La storia di Gilad Shalit, insomma, è una metafora di tante cose, come spesso capita in Medioriente. La grande maggioranza della popolazione israeliana, che lo voleva a casa ad ogni costo, ci dice forse che dopo generazioni di conflitto essere più forti con le armi non basta a sentirsi sicuri. Tanto che, quella stessa popolazione che sostanzialmente compatta si schiera con le guerre al terrore, ha fatto pressione sul governo Netanyahu perché scendesse a patti col diavolo di Hamas. Hamas, dal suo lato, che conserva ancora il principio statutario della “distruzione dello stato sionista”, ne ha riconosciuto implicitamente l’esistenza e il diritto: a un prezzo alto, ma l’ha fatto.

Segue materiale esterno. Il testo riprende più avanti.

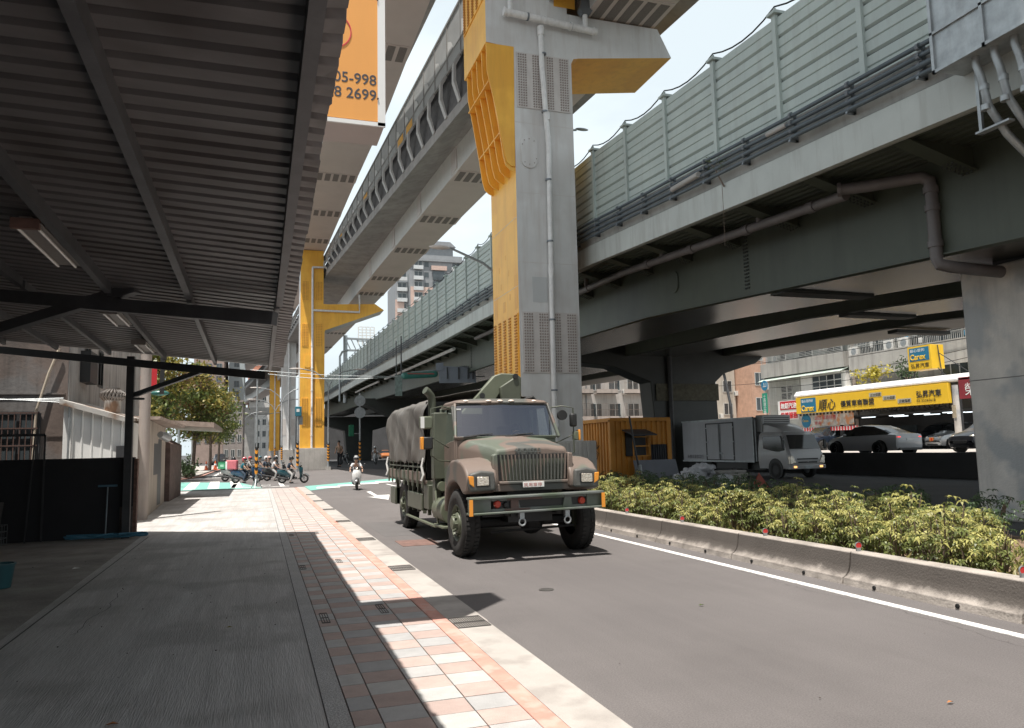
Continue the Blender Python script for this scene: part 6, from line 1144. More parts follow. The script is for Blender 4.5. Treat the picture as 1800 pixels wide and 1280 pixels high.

Politicamente e giuridicamente si può discutere, e lo si farà a lungo. Ma la storia di Shalit insegna che la realtà, le emozioni di una nazione e le sue fragilità fanno la storia, e possono cambiarla. Il conflitto israelo-palestinese non è certo finito oggi, e anzi le ricadute pratiche di questa vicenda sono tutte da capire. Ma da oggi Israele ha un’arma in più: sa ammettere di essere fragile, e di avere un disperato bisogno di fare compromessi. E non è poco.